As a parent on a plane our instinct might be to help our children first if there was a problem, but we are instructed to get our own oxygen supply sorted before we help others. As teachers, we naturally focus on the needs of our students rather than on our own needs. But it is only when we know how to take care of ourselves —to nourish ourselves and to find balance—that we can effectively model these skills and help develop them in our students.

‘Developing groundedness and not allowing myself to be pulled around by the wind is all down to the learning I’ve done through mindfulness and the daily practice helps with that. We do work hard and it’s a career that sucks a lot out of you. You have to give a lot of yourself and those moments of stillness feel like recharging. The job requires you to be so sociable and I’m actually quite introverted. I recharge through being on my own – and doing that mindfulness practice sometimes feels like the equivalent of half a day’s walk out in the hills.’

Elementary Teacher


We aren’t teachers. 

We are people. 

People who teach.

And we’re doing the best we can to help young people learn to do the best they can. As teachers, as individuals, there is only so much we can do in the world. But every step we take towards realizing our own authenticity and connectedness is a step towards engaging more deeply with ourselves and with our students. Our role, as people who teach, is crucial.
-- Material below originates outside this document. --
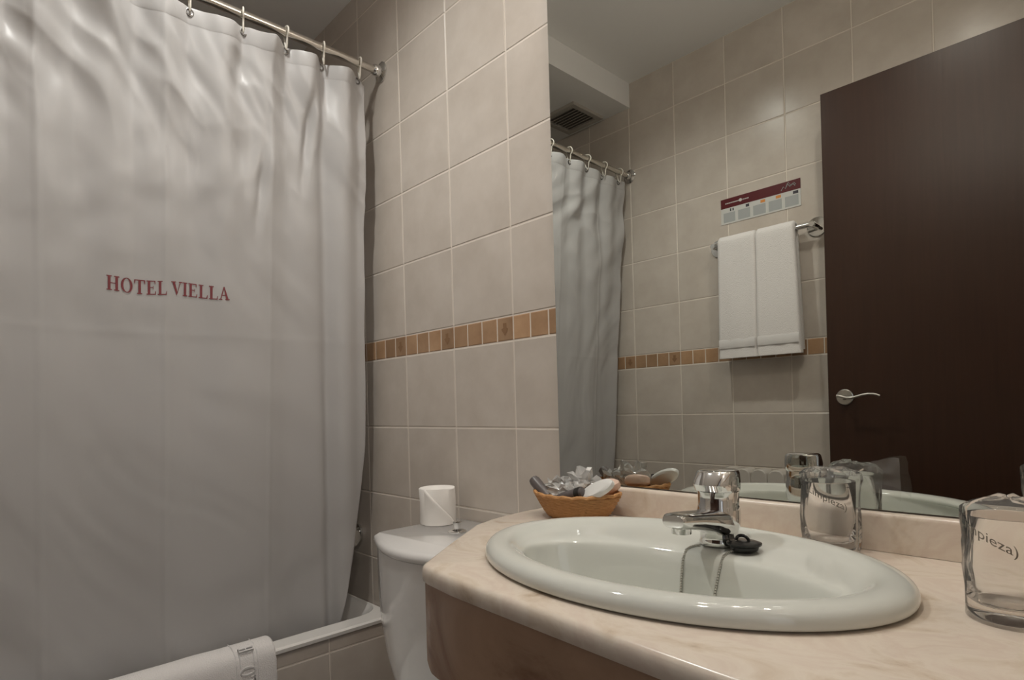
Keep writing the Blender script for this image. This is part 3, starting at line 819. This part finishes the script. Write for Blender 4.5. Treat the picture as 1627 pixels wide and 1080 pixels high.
capsule('toiletry_tube', (BX-.010, BY-.036, BZ+.038), (BX+.048, BY-.034, BZ+.056), .0105, 'tube', 'dark grey toiletry tube lying across the middle of the wicker basket', 'toiletry tube', cap='dark')
# white flat oval (comb or wrapped soap) leaning right
def slab(name, c, rx_, ry_, th, rot, mat, label, cat):
    t = thing(name, c, label, cat)
    b = NB(); loft(b, [ell(0, 0, rx_*.8, ry_*.8, -th, 32), ell(0, 0, rx_*.97, ry_*.97, -th*.6, 32), ell(0, 0, rx_, ry_, 0, 32), ell(0, 0, rx_*.97, ry_*.97, th*.6, 32), ell(0, 0, rx_*.8, ry_*.8, th, 32)])
    m = Matrix.Rotation(rot[2], 4, 'Z') @ Matrix.Rotation(rot[1], 4, 'Y') @ Matrix.Rotation(rot[0], 4, 'X')
    for v in b.verts: v.co = m @ v.co
    bmesh.ops.recalc_face_normals(b, faces=b.faces); ob('soap_body', b, mat, t); return t
slab('soap_bar', (BX+.070, BY-.026, BZ+.060), .038, .016, .0065, (.9, -.42, .10), 'white', 'white oval wrapped soap leaning over the right end of the wicker basket', 'soap')
slab('soap_bar', (BX+.045, BY+.030, BZ+.058), .030, .020, .009, (.3, -.15, .2), 'soap', 'pinkish wrapped soap bar at back of the wicker basket near the mirror', 'soap')
def crumple(name, c, sx, sy, sz, seed, mat, label, rot=0):
    b = NB(); bmesh.ops.create_icosphere(b, subdivisions=3, radius=1.0)
    for v in b.verts:
        p = v.co.copy(); q = Vector((p.x*1.0, p.y*1.0, p.z*1.0))
        n = noise.noise(q*1.6+Vector((seed, 0, 0)))*.50
        r1 = abs(noise.noise(q*2.6+Vector((0, seed, 0)))); r2 = abs(noise.noise(q*5.2+Vector((0, 0, seed))))
        k = .92+n-.50*r1-.25*r2
        v.co = Vector((p.x*sx*k, p.y*sy*k, p.z*sz*(k+.25*math.copysign(1, n))))
    bmesh.ops.rotate(b, verts=b.verts, cent=(0, 0, 0), matrix=Matrix.Rotation(rot, 3, 'Z'))
    o = ob(name, b, mat, smooth=False); o.location = c
    return tag(o, label, 'plastic packet')
crumple('plastic_packet', (BX-.040, BY-.008, BZ+.058), .036, .024, .020, 2.3, 'foil', 'crinkled clear plastic packet beside the leaning grey tube in basket', .3)
crumple('plastic_packet', (BX+.016, BY+.004, BZ+.068), .046, .028, .025, 5.1, 'foil', 'crinkled clear plastic packet heaped highest in middle of the basket', -.2)
crumple('plastic_packet', (BX-.004, BY-.024, BZ+.053), .042, .018, .016, 9.7, 'foil', 'crinkled clear plastic packet at the front of the basket over the rim', .1)

# ------------------------------------------------------------------ tumblers in bags
def text_mesh(s, size):
    c = bpy.data.curves.new('print', 'FONT'); c.body = s; c.size = size; c.align_x = 'CENTER'; c.resolution_u = 3
    o = bpy.data.objects.new('print', c); COL.objects.link(o)
    dg = bpy.context.evaluated_depsgraph_get(); me = bpy.data.meshes.new_from_object(o.evaluated_get(dg))
    bpy.data.objects.remove(o); bpy.data.curves.remove(c)
    b = NB(); b.from_mesh(me); bpy.data.meshes.remove(me)
    bmesh.ops.subdivide_edges(b, edges=[e for e in b.edges if e.calc_length() > size*.3], cuts=1)
    return b
def tumbler(x, y, label, seed, flap_dir, txt_ang, txt_z):
    t = thing('glass_tumbler', (x, y, CZ), label, 'drinking glass', 'bagged drinking glasses on the vanity')
    b = NB(); Rg, Hg = .0325, .097
    lathe(b, [(.0005, .0012), (.027, .0012), (.0305, .003), (.0318, .008), (Rg, .05), (Rg+.0006, Hg-.001), (Rg-.0002, Hg), (Rg-.0012, Hg-.001), (Rg-.0016, .05), (.0290, .019), (.022, .0145), (.0005, .0135)], cap0=False, cap1=False, n=56)
    bmesh.ops.remove_doubles(b, verts=b.verts, dist=1e-5); bmesh.ops.recalc_face_normals(b, faces=b.faces)
    ob('glass', b, 'glass', t, angle=70)
    # clear bag pulled over the glass, twisted flat into a flap on top
    b = NB(); loops = []; n = 72
    lv = [(0.0008, 1.0), (.012, 1.0), (.03, 1.0), (.05, 1.0), (.07, 1.0), (.088, 1.0), (.098, 1.02), (.1055, 1.0), (.110, .86), (.1125, .62), (.113, .34), (.1135, .12)]
    fd = Vector((math.cos(flap_dir), math.sin(flap_dir), 0)); sd = Vector((-fd.y, fd.x, 0))
    for z, s in lv:
        lp = []
        for i in range(n):
            a = 2*PI*i/n; p = Vector((math.cos(a), math.sin(a), 0))
            k = noise.noise(Vector((p.x*1.6, p.y*1.6, z*18+seed)))*.0035 + abs(noise.noise(Vector((p.x*4, p.y*4, z*30+seed))))*.0035
            lean = .012*max(0, p.dot(fd))**3*(z/.1)
            r = (.0338+k*(1+z*5)+lean*.3)*s
            lp.append((p.x*r, p.y*r, z+(.006*noise.noise(p*3+Vector((seed, 0, 0))) if z > .1 else 0)))
        loops.append(lp)
    loft(b, loops, False, True)
    pb0 = ob('plastic_bag', b, 'film', t, angle=35)
    b = NB(); prev = None
    for i in range(13):
        u = i/12; c = []
        for j in range(9):
            v = (j/8-.5)*2
            wob = noise.noise(Vector((u*3+seed, v*2.0, 0)))
            p = fd*(.022+.062*u) + sd*(.008*wob+.004*v) + Vector((0, 0, .094+.010*math.sin(u*2.6)+v*(.012+.016*u)+.003*wob))
            c.append(b.verts.new(p))
        if prev:
            for k in range(8): b.faces.new((prev[k], prev[k+1], c[k+1], c[k]))
        prev = c
    ob('bag_flap', b, 'film', pb0, angle=25)
    b = text_mesh('(Limpieza)', .0128)
    for v in b.verts:
        a = txt_ang + v.co.x/.0385; z = txt_z+v.co.y - v.co.x*.50
        v.co = Vector((.0385*math.cos(a), .0385*math.sin(a), z))
    ob('printed_word', b, 'ink', pb0, smooth=False)
    return t
a1 = math.atan2(CAMY+.062, CAMX-.898)
tumbler(.898, -.0565, 'clear glass tumbler in a printed clear bag behind the washbasin rim', 1.7, .36, a1-.10, .074)
a2 = math.atan2(CAMY+.228, CAMX-1.105)
tumbler(1.108, -.222, 'clear glass tumbler in a printed clear bag at the right end of counter', 4.4, .95, a2-.50, .079)

# ------------------------------------------------------------------ far side of the room (seen in the mirror)
def my(off): return -DEPTH+off
RLY, RLZ = my(.047), 1.637
t = thing('towel_rail', (.29, my(0), RLZ), 'chrome towel rail with round wall flanges beside the open door', 'towel rail')
b = NB(); tube(b, [(-.197, .047, 0), (.163, .047, 0)], .0085, 20); ob('bar', b, 'chrome', t)
for s, xx in ((-1, -.195), (1, .161)):
    b = NB(); lathe(b, [(.034, .0005), (.034, .003), (.032, .005), (.010, .0065), (.0095, .050), (.0090, .056)], axis='Y', c=(xx, 0, 0)); 
    bmesh.ops.recalc_face_normals(b, faces=b.faces); ob('flange', b, 'chrome', t)
def hand_towel(x0, x1, zf, zb, spread, label):
    t = thing('hand_towel', ((x0+x1)/2, RLY, RLZ), label, 'hand towel', 'white hand towels on the rail')
    cxm = (x0+x1)/2; b = NB(); loops = []
    nx = 22
    for i in range(nx+1):
        u = i/nx; lp_o, lp_i = [], []
        path = []
        m = 26
        for k in range(m+1):      # front face, bottom to top
            v = k/m; z = zf+(RLZ-zf)*v; path.append((.017+.010*(1-v)*(.5+.5*math.sin(3*v+1)), z, 0))
        for k in range(1, 8):
            a = PI*k/8; path.append((.017*math.cos(a), RLZ+.020*math.sin(a), 1))
        for k in range(m+1):
            v = 1-k/m; z = zb+(RLZ-zb)*v; path.append((-.017-.008*(1-v), z, 2))
        edge = max(0, 1-min(u, 1-u)/.06); round_ = .007*(1-math.sqrt(max(0, 1-edge*edge)))
        for (dy, z, s) in path:
            v = max(0, (RLZ-z)/.42)
            hx_ = (x0+(x1-x0)*u) + spread*v*u*(1 if s == 0 else .6)
            sg = 1 if dy > 0 else -1
            wv = .003*noise.noise(Vector((hx_*20, z*5, dy*50)))
            band = -.0022 if (s == 0 and (.030 < z-zf < .034 or .072 < z-zf < .076)) else 0
            th = .007
            lp_o.append((hx_-t.location.x, dy+wv+(th+band-round_)*sg*(1 if s != 1 else abs(dy)/.017), z-RLZ+(th-round_ if s == 1 else 0)*math.sin(math.acos(max(-1, min(1, dy/.017))) if s == 1 else 0)))
            lp_i.append((hx_-t.location.x, dy*.55+wv, z-RLZ-(.004 if s == 1 else 0)))
        loops.append(lp_o+lp_i[::-1])
    loft(b, loops); bmesh.ops.recalc_face_normals(b, faces=b.faces)
    tr0 = ob('terry', b, 'towel', t, angle=60)
    b = NB(); w_ = x1-x0+spread*.9
    pr = None
    for i in range(17):
        u = i/16; xx = x0+.004+(w_-.008)*u-t.location.x
        c = [b.verts.new((xx, .0285+.0012*math.sin(i*.9)+.010*(1-v_)*0+d, zf+h-RLZ)) for h, d, v_ in ((.036, .0050, 0), (.040, .0062, 0), (.066, .0055, 0), (.070, .0038, 0))]
        if pr:
            for k in range(3): b.faces.new((pr[k], pr[k+1], c[k+1], c[k]))
        pr = c
    bmesh.ops.recalc_face_normals(b, faces=b.faces); ob('hem_band', b, 'towel_band', tr0)
    return t
hand_towel(.120, .2620, 1.207, 1.219, .002, 'white hand towel over the rail, farther from the door')
hand_towel(.2645, .3980, 1.207, 1.222, .018, 'white hand towel over the rail, next to the door')

# sign
t = thing('notice_sign', (.2525, my(0), 1.772), 'small white notice with maroon top strip on tiles above towel rail', 'sign')
SX0, SX1, SZ0, SZ1 = .106, .400, 1.724, 1.820
b = NB(); box(b, SX0, SX1, my(.0004), my(.0018), SZ0, SZ1); cd0 = ob('card', here(t, b), 'card', t, smooth=False)
b = NB(); box(b, SX0, SX1, my(.0018), my(.0021), SZ1-.036, SZ1)
ms0 = ob('maroon_strip', here(t, b), 'card_red', cd0, smooth=False)
for k in range(5):
    b = NB(); x0 = SX0+.010+k*.0575; box(b, x0, x0+.046, my(.0018), my(.0021), SZ0+.006, SZ0+.042); ob('text_panel', here(t, b), 'card_grey', cd0, smooth=False)
for k, (mt_, ws) in enumerate((('card_dark', ((.026, .031), (.036, .041))), ('card_dark', ((.030, .043),)), ('card_orange', ((.028, .045),)), ('card_orange', ((.026, .044),)), ('card_dark', ((.028, .046),)))):
    b = NB(); x0 = SX0+.010+k*.0575
    for a_, c_ in ws: box(b, x0+a_, x0+c_, my(.0018), my(.0022), SZ0+.046, SZ0+.056)
    ob('small_flag', here(t, b), mt_, cd0, smooth=False)
b = NB()
lathe(b, [(.0005, my(.0024)), (.006, my(.0024)), (.006, my(.0021))], axis='Y', c=(SX0+.078, 0, SZ1-.018), cap1=False, cap0=False, n=12)
for i in range(16):
    x0 = SX0+.018+i*.0035; box(b, x0, x0+.0024, my(.0021), my(.0023), SZ1-.0205, SZ1-.0165)
for i in range(7):
    x0 = SX0+.086+i*.0035; box(b, x0, x0+.0024, my(.0021), my(.0023), SZ1-.0205, SZ1-.0165)
ob('emblem', here(t, b), 'card', t, smooth=False)
b = NB()
pt = [(.228, -.028), (.236, -.016), (.243, -.024), (.250, -.008), (.258, -.020), (.270, -.014), (.276, -.022)]
tube(b, [(SX0+a_, my(.0024), SZ1+c_) for a_, c_ in pt], .0016, 6); tube(b, [(SX0+a_+.003, my(.0026), SZ1+c_+.004) for a_, c_ in pt[2:]], .0010, 6)
ob('line_drawing', here(t, b), 'card_grey', t)

# radiator
t = thing('radiator', (.29, my(.05), .20), 'pale column radiator on the tiled wall below the towels', 'radiator')
x0 = .118
for k in range(6):
    b = NB(); xa = x0+k*.060; c0 = xa+.029
    pr_ = [(-.029, .0), (-.0292, .555), (-.026, .572), (-.016, .582), (0, .586), (.016, .582), (.026, .572), (.0292, .555), (.029, 0)]
    loft(b, [[(c0+px-.29, y_-my(.05), .02+pz) for px, pz in pr_] for y_ in (my(.030), my(.100))])
    bmesh.ops.recalc_face_normals(b, faces=b.faces); ob('column', b, 'rad', t, angle=30, bevel=.004)
for z_ in (.06, .50):
    b = NB(); box(b, x0+.005-.29, x0+.355-.29, -.012, .012, z_-.015, z_+.015); ob('header_pipe', b, 'dark', t, smooth=False)
for xx in (x0+.06-.29, x0+.30-.29):
    b = NB(); box(b, xx-.01, xx+.01, -.0495, -.01, .44, .46); ob('wall_bracket', b, 'rad', t, smooth=False)

# open door leaf, swung flat in front of the far wall
DYF = -1.118
t = thing('door_leaf', (1.2, DYF-.02, 0), 'dark brown wooden door standing open beside the towel rail', 'door')
b = NB(); box(b, .512, 1.232, DYF-.037, DYF, .008, 2.022)
dp0 = ob('panel', here(t, b), 'wood', t, smooth=False, bevel=.0015)
b = NB(); lathe(b, [(.0245, DYF+.0002), (.0245, DYF+.006), (.0225, DYF+.008), (.0005, DYF+.0085)], axis='Y', c=(.5615, 0, 1.052), cap0=True)
bmesh.ops.recalc_face_normals(b, faces=b.faces); ob('rosette', here(t, b), 'satin', dp0, angle=30)
b = NB(); lathe(b, [(.009, DYF+.008), (.0085, DYF+.040)], axis='Y', c=(.5615, 0, 1.052))
hp = [(.549, .0045), (.556, .0035), (.566, .0005), (.577, -.0025), (.590, -.003), (.605, .0005), (.620, .005), (.636, .0075), (.650, .007), (.660, .0045), (.667, .001)]
tube(b, [(x_, DYF+.040, 1.052+z_) for x_, z_ in hp], .004, 12, rfun=lambda u: .0048-.0020*u)
ob('lever_handle', here(t, b), 'satin', dp0)
b = NB(); box(b, .5045, .512, DYF-.026, DYF-.012, 1.022, 1.036); ob('latch_bolt', here(t, b), 'satin', dp0, smooth=False)
for z_ in (.25, 1.05, 1.80):
    b = NB(); lathe(b, [(.006, z_-.04), (.006, z_+.04)], c=(1.236, DYF-.018, 0), n=16); ob('hinge', here(t, b), 'satin', t)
Is mindfulness the answer to all life’s problems? I don’t believe so. But I do believe that in seeking to validate and support the inner experiences of students and teachers we are asking deep questions—transformative questions—about what really matters in education, about the sustainability of a teaching career, and about the nourishment of teachers and students.

Cozolino, L. (2013) The Social Neuroscience of Education: Optimizing Attachment and Learning in the Classroom. New York: Norton.

Written by

Kevin Hawkins has worked with children and adolescents in various contexts for over 30 years as a teacher, school head and social worker, in the UK, Europe and Africa. He has taught across the age ranges in state schools and in international schools, with a focus on develop­ing the whole child through balancing academic, social and emotional aspects of learning. Kevin started teaching mindful awareness to students, teachers and parents in 2008, and in 2012 he co-founded MindWell which supports educational communities in developing wellbeing through mindfulness and social-emotional learning. Learn more about his book: Mindful Teacher, Mindful School.

Latest comments

  • I love your writing Kevin, you are doing important work and are part of the leading edge of what healthy schools systems might become.

    I am wondering if there is anyone out there who is interested in going beyond mindfulness. I see mindfulness as a step towards a whole new level of awareness. I notice that simply thinking so much is ineffective. It feels like new territory to have my usual thinking combined frequently with moments of stillness or gaps. Logically, it does not make sense that combining no thought and thinking can have profound impacts on my creativity and ability to connect with others. However, my experience is that the process of combining thinking and not thinking frequently is actually quite simple and incredibly effective.

  • Great comments Paul. Shifting the focus in schools in the way you describe is precisely what I advocate in my book. Such an important area for us to focus our energies on now. Kevin

  • Kudos Kevin! Concise and straight to the point–social-emotional learning is lifelong.

    I have been thinking about SEL implementation a lot, wondering if SEL curriculum is an efficient and effective way for teachers to learn as they incorporate SEL into practice for students. While professional development is helpful, the old adage “we teach best what we need to learn” keeps coming to mind.

    So many students need help now. So many US districts are just starting to figure out SEL, from vision to policy to practice, assuming a holistic approach is on their priority list at all. How might we “work with the willing”, the teachers and social workers with the social skills and desire, to progress while the bureaucracy catches up?

    Engaging comprehensive curriculum to build competency in teachers and students together has the feel of teacher-as-facilitator (we are all students and teachers to each other); a subtle way to shift climate and culture, and progress toward self-care for all.